At the end of the complainant’s evidence the Judge again sought clarification as to when the conversation had occurred and received the answer from the complainant “I believe it to be the second”. On the evidence it must be clear that the conversation about charging the “Turley Partnership” did not take place before 5 October and was related to the second transaction. In other words, the conversation and any representation arising from it could not relate to credit incurred on 4 October.
[12] Some conclusions can now be reached. When the credit was incurred on 4 October the complainant extended that credit in the belief that the person he knew as Margaret (but assumed to be Margaret Turley) would come in the next day and pay the account. In other words, the complainant extended the credit because he thought the account would be paid the next day. This had happened on a previous occasion (even before he had formed the impression that the appellant was Margaret Turley) when he had extended her credit for a couple of days simply on the basis that she was “Margaret”. The final factor that sounds the death knell to the first charge is that subsequently (probably the following day) the complainant had to ask the appellant which Turley account was to be charged. If there had already been a representation that the account was to be charged to the Turley account it would not have been necessary for this question to have been asked. In my opinion the conviction on the first count is unsafe and cannot stand.
[13] On the other hand, there is a sound evidential foundation for the conviction on the second charge. The complainant’s evidence was to the effect that when he made an inquiry about who the goods were to be charged to at the time the second order was placed it was indicated that they were to be charged to the Turley Partnership.
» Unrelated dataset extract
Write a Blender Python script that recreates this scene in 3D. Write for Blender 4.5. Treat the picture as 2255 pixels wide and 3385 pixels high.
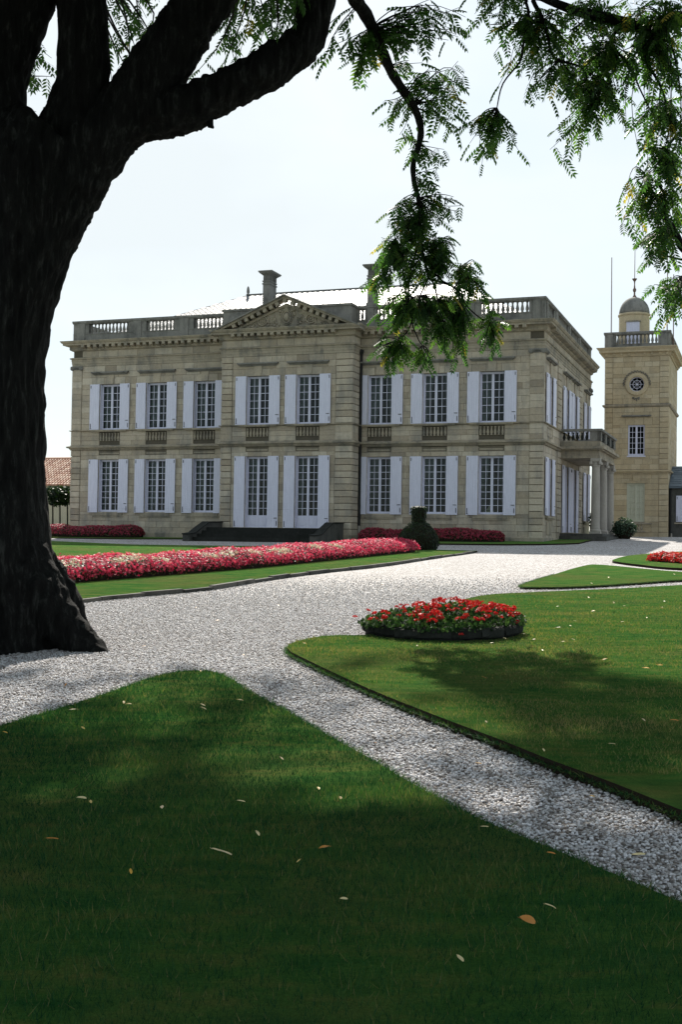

While that allegation was denied by the appellant the Judge preferred the complainant’s evidence and that preference was entirely within his prerogative. Thus the necessary representation was proved in relation to that charge.
Outcome
[14] The appeal against conviction on the first count is allowed and the conviction is set aside. The appeal against conviction on the second count is dismissed. To reflect this outcome the sentence of two months periodic detention will be quashed and replaced by a sentence of one month’s periodic detention.